First up for the Astros in the ninth inning was Alex Bregman, who got to second on a pop up (a hit that goes higher than it does laterally) that eluded first baseman Smoak. Alvarez was struck out for one down, then Diaz was out, caught in centre field, but allowing Bregman to move to third.

Abraham Toro came to the plate, the last chance for Verlander to wrap up the no hitter in the ninth. Home fans had a dilemma: a win or history?  Toro hit a fly towards left field, but it did not have the immediate stamp of a game-winner. Surely it would be what they call playable, able to be caught. But as it descended it became clear that it was wide of the fielder and a little stronger. The ball sighed over the fence for a home run, taking Bregman with it for a 2–0 lead.

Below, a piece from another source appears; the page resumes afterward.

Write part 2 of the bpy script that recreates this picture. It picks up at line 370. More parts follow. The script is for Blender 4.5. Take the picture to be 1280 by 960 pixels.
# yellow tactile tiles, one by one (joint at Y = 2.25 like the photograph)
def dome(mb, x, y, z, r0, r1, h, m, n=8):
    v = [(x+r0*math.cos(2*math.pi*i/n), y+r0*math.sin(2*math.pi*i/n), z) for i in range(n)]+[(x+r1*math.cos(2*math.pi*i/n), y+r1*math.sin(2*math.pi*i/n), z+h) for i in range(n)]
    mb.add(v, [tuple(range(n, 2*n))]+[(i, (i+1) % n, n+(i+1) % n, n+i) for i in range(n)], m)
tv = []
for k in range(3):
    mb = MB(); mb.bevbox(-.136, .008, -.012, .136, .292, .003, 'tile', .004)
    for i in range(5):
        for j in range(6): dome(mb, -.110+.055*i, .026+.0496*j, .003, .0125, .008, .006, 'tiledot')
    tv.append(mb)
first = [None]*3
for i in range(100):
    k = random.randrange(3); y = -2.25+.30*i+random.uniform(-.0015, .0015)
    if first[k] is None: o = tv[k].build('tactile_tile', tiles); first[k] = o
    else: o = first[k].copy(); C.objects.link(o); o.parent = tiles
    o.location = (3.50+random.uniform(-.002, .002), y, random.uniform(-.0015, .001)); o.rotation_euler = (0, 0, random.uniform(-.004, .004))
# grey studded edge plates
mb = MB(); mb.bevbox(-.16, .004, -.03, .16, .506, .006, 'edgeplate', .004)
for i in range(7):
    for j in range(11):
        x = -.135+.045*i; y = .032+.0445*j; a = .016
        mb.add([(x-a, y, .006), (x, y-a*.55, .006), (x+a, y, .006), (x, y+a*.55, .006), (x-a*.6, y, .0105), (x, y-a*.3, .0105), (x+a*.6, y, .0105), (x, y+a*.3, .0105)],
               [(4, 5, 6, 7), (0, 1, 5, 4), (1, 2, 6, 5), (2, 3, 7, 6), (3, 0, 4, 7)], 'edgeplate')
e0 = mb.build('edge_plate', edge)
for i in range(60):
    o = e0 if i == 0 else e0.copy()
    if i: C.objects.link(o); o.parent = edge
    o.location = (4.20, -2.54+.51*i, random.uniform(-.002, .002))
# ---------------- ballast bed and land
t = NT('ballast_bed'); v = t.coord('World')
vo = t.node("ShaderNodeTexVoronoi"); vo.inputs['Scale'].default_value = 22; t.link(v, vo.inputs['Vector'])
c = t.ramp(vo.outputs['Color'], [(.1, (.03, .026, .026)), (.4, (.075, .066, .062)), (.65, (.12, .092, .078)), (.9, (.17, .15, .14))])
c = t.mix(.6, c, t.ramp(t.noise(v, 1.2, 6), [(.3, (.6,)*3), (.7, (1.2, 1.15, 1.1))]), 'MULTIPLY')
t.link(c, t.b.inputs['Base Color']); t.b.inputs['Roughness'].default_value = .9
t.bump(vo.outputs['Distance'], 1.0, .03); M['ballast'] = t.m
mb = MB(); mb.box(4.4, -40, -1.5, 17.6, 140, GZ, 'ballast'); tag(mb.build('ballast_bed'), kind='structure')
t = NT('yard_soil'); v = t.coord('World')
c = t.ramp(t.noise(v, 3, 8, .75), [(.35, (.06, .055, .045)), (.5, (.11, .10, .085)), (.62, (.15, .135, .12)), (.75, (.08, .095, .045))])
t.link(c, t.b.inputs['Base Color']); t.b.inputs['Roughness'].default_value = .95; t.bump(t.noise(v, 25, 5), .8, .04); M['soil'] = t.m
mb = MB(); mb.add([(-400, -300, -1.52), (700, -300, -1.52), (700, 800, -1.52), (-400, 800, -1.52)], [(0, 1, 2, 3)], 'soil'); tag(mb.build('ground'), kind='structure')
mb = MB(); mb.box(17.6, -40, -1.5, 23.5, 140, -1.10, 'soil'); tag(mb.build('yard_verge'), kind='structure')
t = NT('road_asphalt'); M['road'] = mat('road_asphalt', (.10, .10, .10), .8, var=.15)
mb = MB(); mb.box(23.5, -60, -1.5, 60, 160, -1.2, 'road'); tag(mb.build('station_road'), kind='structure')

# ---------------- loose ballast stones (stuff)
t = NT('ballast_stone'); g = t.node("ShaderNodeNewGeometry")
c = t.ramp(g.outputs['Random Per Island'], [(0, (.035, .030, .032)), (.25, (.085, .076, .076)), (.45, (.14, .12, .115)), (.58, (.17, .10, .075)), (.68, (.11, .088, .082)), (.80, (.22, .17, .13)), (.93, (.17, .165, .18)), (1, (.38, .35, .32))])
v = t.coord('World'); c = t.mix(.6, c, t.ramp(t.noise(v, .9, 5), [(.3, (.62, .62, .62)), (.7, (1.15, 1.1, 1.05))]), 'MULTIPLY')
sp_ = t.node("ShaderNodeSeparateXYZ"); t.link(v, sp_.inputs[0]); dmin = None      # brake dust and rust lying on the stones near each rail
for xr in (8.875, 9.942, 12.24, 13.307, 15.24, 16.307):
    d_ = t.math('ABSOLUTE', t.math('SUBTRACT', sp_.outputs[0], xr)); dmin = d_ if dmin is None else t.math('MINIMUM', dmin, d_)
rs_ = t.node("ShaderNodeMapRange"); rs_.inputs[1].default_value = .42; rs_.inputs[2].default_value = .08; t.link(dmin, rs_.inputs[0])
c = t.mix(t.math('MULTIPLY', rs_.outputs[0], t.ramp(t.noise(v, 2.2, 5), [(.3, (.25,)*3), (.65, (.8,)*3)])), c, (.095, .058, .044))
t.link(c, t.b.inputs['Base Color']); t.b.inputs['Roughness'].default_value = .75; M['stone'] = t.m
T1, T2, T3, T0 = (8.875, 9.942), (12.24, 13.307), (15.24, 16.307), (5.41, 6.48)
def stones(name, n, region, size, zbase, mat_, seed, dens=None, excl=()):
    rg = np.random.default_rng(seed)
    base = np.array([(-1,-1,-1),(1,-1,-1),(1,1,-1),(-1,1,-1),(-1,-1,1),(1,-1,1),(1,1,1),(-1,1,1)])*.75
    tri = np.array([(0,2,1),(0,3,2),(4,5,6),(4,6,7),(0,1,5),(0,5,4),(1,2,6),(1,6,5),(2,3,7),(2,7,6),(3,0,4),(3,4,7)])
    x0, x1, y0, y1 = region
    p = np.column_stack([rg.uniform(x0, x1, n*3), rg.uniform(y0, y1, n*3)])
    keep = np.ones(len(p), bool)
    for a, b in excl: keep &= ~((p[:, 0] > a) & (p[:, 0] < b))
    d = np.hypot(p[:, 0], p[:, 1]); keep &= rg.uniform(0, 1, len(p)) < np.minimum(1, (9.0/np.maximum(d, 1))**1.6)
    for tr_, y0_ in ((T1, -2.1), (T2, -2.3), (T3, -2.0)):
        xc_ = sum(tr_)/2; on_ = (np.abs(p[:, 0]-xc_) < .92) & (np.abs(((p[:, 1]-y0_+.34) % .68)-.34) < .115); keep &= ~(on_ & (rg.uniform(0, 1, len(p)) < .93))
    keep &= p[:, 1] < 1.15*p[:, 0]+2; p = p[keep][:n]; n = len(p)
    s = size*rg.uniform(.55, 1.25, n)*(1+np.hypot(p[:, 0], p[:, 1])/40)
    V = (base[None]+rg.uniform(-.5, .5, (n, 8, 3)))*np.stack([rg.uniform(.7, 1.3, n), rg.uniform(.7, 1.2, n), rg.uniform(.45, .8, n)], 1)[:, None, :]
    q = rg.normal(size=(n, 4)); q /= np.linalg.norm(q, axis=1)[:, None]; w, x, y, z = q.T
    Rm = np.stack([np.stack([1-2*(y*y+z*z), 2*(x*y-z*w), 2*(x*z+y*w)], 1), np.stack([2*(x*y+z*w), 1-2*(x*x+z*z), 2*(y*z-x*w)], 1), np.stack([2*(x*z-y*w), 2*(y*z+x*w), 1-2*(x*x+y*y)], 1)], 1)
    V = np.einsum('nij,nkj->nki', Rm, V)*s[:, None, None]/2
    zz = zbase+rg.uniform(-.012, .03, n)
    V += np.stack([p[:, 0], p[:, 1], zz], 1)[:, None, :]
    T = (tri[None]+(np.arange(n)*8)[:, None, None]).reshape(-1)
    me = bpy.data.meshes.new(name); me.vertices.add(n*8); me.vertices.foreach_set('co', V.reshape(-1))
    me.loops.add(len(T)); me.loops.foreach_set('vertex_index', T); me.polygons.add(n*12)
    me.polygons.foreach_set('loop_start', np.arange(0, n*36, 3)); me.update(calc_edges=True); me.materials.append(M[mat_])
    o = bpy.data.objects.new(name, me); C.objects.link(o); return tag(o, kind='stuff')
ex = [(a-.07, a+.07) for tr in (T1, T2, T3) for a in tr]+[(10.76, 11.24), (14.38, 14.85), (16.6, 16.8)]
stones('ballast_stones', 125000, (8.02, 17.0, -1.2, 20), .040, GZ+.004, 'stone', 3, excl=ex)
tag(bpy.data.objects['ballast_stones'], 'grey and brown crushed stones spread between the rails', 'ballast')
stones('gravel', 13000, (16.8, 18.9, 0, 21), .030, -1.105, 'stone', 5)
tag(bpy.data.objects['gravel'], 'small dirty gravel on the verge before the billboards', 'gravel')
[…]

Verlander now had certainty that removal of the next three batters would give him the prize. First up was Drury whose swing was collected by shortstop Bregman who calmly threw to first base for the play. A slider struck out McGuire with the first pitch he faced, Verlander’s 14th strike out of the game, the second-best of his career.

The Blue Jays were now back at the top of their order with Bo Bichette, whose three previous at-bats had not given the impression that he would ever die wondering. Sure enough, he swung at the fifth pitch he received. It went straight to third baseman Altuve, who may never again make a throw across the diamond to first under such pressure. He executed it perfectly, Bichette dismissed as the ball lodged in the glove of first baseman Diaz.

Verlander’s teammates rushed from the dugout to laud him and the crowd gave him a generous and prolonged ovation. It was the second time for some of them; one of Verlander’s two previous no-hitters had also been at the SkyDome, for the Detroit Tigers. He became the first ever to pitch two no-hitters at the same away venue.

Perhaps when Bob Willis rolled over Australia in 1981, or Ben Stokes did the same a couple of months ago, somewhere in the Headingley crowd there was somebody spending a day at the cricket for the first time, defying the odds as I was fortunate to do at the Toronto SkyDome.